Rameses II ("the Great") rules Egypt. Ramesses II, also known as Ramesses the Great, left monuments at practically every site in Egypt. This painted relief probably decorated one of the many temples built during his unusually long reign. In one scene, the king originally faced a god who extended the hieroglyphic signs for life (ankh) and dominion (was) to his nose. The carving in sunk relief is exceptionally fine for Ramesses, who is better known for quantity than for quality, and preserves much of its original paint. The king wears the Blue Crown, which would have extended to a bulbous summit.
Although the ancient Egyptians are best known for their stone monuments, they also used mud bricks extensively for building. This brick, which bears the cartouche of Ramses II, was found within the walls of his great mortuary temple, the Ramesseum, along with many reused bricks stamped with the names of his predecessors. The bricks were made from river mud and straw, shaped in wooden molds and left to dry in the sun; the cartouche or other inscription was stamped on the brick while it was still damp and soft. The ancient Egyptian word for brick was "debet," a word that has come into our modern vocabulary through the Spanish as "adobe," meaning sun-dried brick.
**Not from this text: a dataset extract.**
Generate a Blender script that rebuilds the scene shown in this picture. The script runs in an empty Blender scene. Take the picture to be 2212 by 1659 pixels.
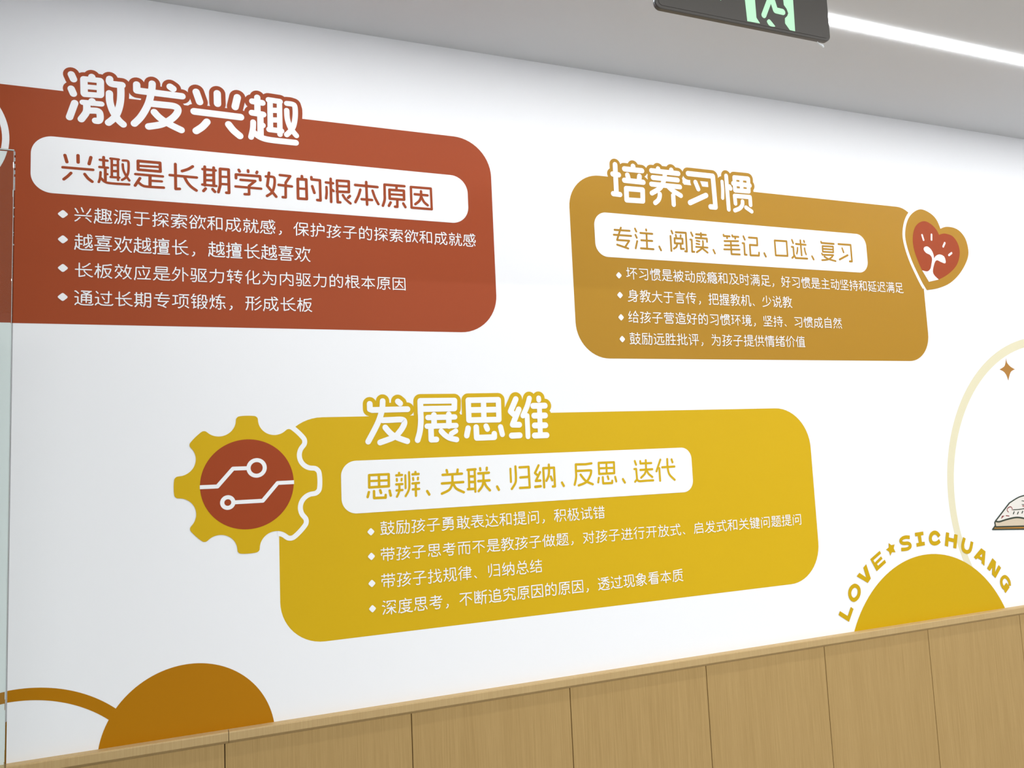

1300 BCE - Nebwenenef, High priest of Amun, can be dated rather precisely to the first fifteen years in the reign of Ramses II (1290-24 BC) because it is recorded in the priest's tomb that he was identified by an oracle of the god Amun and installed in that high office in the first year of his king's rule. The bust of Nebwenenef is different from the standing figure of Sebek em hat in scale, quality of workmanship, and detail, but not in the way they both adhere to the canonical rules of Egyptian art.
Under the direction of Moses, the Israelites leave Egypt and head for the "promised land."
Rameses III defeats the Sea People. Rameses is pharaoh until 1151. He is the last great pharaoh to rule in Egypt. In 1175 he builds his temple palace at Medinet Habu.
Shawabty of Ramesses IV. Shawabtys or funerary figurines were placed in tombs to act as substitutes for the deceased if called upon to labor in the fields in the afterlife. Even kings and queens, who never did such work, felt it necessary to equip their burials with these small mummiform statuettes. Nothing distinguishes a royal shawabty from a private one except the king's names enclosed in cartouches and occasionally a royal headdress. Ramesses IV, An ambitious ruler, prayed for twice the lifetime of Ramesses II, but died after only seven years on the throne. Like any laborer, the king carries in his crossed hands two hoes for digging the ground, and on the front is the traditional shawabty spell from The Book of the Dead, inscribed in the king's name:
O shawabty, allotted to me, if I [Ramesses] be summoned ... to do any work which has to be done in the realm of the dead ... you shall detail yourself for me on every occasion of making arable the fields, of flooding the banks or of conveying sand from east to west "Here I am," you shall say.